La Française reste cependant confiante pour la seconde partie de l'année. Elle estime que les dernières prévisions de l'institution de Francfort, qui table sur une croissance du PIB de la zone euro de 3,9% cette année, restent «largement valables».
Euro fort
La BCE peut également se rassurer sur le fait que les marchés obligataires restent calmes, et ce en dépit des crises gouvernementales en Italie et aux Pays-Bas.
Cela «montre bien l'efficacité de la politique de la BCE pour contenir toute augmentation des taux longs», élément déclencheur de la crise des dettes en zone euro dans les années 2000, observe Eric Dor, directeur de recherche à l'Institut d'économie scientifique et de gestion (IESEG).

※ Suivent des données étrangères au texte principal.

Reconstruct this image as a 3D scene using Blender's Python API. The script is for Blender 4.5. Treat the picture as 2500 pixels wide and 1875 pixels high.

L'appréciation de l'euro constitue cependant un casse-tête pour la banque centrale qui n'arrive pas à faire remonter l'inflation vers 2% en glissement annuel, le niveau jugé adéquat pour aider l'activité.
Depuis fin février, la monnaie unique s'est appréciée de plus de 10% face au billet vert et Mme Lagarde a souligné jeudi que la BCE »surveille très attentivement les taux de change».
Un euro fort fait baisser le coût des importations et rend les exportations moins compétitives.
L'inflation, négative en zone euro d'août à décembre, devrait remonter progressivement cette année mais la pression sur les prix va rester «modérée» par la suite, faute d'une demande assez soutenue, a averti Mme Lagarde.